Return only the lines running from the line with "L_vinedark = leafmat('dull" down to the line with "L_grass = leafmat('grass", both included, exactly as they appear.
## START MATERIAL PROVIDED
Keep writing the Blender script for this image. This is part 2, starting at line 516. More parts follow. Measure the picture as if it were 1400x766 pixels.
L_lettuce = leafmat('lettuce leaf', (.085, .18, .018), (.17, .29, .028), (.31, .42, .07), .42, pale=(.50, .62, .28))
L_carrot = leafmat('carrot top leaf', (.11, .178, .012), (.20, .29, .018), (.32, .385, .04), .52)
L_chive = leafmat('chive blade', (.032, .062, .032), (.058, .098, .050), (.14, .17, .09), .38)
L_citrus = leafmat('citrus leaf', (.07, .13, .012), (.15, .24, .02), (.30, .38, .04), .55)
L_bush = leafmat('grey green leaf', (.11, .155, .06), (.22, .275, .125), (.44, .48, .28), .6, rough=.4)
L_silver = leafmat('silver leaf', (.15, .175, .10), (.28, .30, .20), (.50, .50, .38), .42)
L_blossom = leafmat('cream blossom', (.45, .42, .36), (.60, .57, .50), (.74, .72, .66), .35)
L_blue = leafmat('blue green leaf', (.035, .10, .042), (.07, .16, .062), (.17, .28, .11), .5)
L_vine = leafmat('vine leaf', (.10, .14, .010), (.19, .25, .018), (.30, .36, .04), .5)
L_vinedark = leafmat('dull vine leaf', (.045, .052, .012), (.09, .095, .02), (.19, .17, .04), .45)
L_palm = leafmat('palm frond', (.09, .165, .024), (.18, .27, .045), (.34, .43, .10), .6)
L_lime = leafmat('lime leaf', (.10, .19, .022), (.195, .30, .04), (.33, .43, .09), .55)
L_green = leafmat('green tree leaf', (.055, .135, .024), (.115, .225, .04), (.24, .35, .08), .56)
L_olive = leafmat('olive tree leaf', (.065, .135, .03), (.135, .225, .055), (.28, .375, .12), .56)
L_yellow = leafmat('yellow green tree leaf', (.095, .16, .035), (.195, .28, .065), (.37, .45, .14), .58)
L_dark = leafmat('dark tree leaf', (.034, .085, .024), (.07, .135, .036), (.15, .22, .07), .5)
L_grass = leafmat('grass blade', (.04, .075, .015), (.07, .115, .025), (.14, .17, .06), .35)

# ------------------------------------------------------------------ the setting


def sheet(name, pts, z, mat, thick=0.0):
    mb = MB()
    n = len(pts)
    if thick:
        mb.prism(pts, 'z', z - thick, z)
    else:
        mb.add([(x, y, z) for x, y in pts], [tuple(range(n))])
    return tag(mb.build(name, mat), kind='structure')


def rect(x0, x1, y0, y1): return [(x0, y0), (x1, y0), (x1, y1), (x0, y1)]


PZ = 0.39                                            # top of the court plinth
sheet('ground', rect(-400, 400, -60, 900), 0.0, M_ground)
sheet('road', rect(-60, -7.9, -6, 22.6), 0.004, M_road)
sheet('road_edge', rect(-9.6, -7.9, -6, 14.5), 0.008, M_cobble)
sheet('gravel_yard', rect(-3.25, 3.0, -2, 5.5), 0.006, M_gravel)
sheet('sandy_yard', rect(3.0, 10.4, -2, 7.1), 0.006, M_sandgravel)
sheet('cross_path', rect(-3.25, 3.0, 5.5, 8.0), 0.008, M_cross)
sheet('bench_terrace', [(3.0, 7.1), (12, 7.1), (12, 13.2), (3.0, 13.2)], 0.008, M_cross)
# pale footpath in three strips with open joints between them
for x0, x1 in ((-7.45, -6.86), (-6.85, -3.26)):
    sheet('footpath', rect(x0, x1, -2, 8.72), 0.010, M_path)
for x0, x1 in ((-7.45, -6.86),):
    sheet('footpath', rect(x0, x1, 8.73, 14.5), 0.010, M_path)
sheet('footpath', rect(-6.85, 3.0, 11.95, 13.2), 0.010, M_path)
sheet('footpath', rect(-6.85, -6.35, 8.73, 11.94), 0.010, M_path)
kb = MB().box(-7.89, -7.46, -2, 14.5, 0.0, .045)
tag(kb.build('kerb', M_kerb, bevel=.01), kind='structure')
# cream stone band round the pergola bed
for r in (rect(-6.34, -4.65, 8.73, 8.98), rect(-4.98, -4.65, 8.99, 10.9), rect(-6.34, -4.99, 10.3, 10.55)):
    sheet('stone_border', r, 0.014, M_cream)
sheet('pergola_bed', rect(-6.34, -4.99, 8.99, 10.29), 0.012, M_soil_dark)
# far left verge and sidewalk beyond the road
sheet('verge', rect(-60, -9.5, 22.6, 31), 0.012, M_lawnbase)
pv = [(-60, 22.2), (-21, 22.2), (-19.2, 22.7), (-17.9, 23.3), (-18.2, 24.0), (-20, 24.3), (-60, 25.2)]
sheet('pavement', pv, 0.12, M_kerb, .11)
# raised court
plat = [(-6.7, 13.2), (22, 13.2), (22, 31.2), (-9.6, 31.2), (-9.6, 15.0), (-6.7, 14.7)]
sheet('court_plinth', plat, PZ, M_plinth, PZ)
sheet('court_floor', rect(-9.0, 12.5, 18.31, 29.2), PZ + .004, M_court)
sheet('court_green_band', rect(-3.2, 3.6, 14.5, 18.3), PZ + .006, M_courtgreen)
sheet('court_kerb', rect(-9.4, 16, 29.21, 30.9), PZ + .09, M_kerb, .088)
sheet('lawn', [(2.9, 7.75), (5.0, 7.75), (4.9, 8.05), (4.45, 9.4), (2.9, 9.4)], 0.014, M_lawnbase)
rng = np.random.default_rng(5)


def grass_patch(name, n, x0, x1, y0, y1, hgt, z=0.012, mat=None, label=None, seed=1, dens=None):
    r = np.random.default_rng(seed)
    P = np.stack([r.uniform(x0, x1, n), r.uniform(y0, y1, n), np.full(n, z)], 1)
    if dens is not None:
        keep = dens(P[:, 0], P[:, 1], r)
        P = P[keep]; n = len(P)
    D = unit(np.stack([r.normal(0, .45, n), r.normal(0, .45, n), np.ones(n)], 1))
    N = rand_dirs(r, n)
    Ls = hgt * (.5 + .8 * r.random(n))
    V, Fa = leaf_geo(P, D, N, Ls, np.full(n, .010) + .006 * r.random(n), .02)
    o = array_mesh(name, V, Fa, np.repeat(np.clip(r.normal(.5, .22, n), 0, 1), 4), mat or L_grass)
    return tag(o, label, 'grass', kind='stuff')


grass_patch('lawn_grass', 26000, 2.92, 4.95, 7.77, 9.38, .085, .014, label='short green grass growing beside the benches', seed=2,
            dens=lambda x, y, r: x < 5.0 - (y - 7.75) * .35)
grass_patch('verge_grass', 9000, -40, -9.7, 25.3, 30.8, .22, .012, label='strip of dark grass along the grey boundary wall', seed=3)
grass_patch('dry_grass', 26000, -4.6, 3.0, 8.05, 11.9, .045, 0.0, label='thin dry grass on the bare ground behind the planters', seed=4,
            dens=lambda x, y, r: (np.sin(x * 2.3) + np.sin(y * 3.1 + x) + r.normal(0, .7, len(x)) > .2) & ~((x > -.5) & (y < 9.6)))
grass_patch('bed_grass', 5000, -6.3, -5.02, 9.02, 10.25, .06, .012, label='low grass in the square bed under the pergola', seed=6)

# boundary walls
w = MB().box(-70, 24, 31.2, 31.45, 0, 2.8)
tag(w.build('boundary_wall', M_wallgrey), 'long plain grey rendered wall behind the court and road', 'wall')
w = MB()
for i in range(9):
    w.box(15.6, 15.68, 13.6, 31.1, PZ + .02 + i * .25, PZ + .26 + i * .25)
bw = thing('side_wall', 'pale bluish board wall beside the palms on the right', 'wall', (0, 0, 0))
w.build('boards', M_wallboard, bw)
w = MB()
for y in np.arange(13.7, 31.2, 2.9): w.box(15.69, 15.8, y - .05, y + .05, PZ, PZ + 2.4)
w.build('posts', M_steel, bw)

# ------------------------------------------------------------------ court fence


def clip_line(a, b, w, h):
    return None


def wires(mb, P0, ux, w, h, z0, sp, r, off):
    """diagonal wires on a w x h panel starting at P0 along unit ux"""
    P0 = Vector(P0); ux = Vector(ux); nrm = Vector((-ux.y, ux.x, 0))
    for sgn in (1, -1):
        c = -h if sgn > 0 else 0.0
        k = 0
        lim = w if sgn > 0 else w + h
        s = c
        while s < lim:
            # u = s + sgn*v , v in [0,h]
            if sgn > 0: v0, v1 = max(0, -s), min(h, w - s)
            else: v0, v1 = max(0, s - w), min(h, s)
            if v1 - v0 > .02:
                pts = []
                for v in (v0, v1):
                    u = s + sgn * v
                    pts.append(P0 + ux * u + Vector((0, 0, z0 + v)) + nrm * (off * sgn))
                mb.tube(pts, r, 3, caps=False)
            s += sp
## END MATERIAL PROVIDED
#### TASK RESPONSE:
L_vinedark = leafmat('dull vine leaf', (.045, .052, .012), (.09, .095, .02), (.19, .17, .04), .45)
L_palm = leafmat('palm frond', (.09, .165, .024), (.18, .27, .045), (.34, .43, .10), .6)
L_lime = leafmat('lime leaf', (.10, .19, .022), (.195, .30, .04), (.33, .43, .09), .55)
L_green = leafmat('green tree leaf', (.055, .135, .024), (.115, .225, .04), (.24, .35, .08), .56)
L_olive = leafmat('olive tree leaf', (.065, .135, .03), (.135, .225, .055), (.28, .375, .12), .56)
L_yellow = leafmat('yellow green tree leaf', (.095, .16, .035), (.195, .28, .065), (.37, .45, .14), .58)
L_dark = leafmat('dark tree leaf', (.034, .085, .024), (.07, .135, .036), (.15, .22, .07), .5)
L_grass = leafmat('grass blade', (.04, .075, .015), (.07, .115, .025), (.14, .17, .06), .35)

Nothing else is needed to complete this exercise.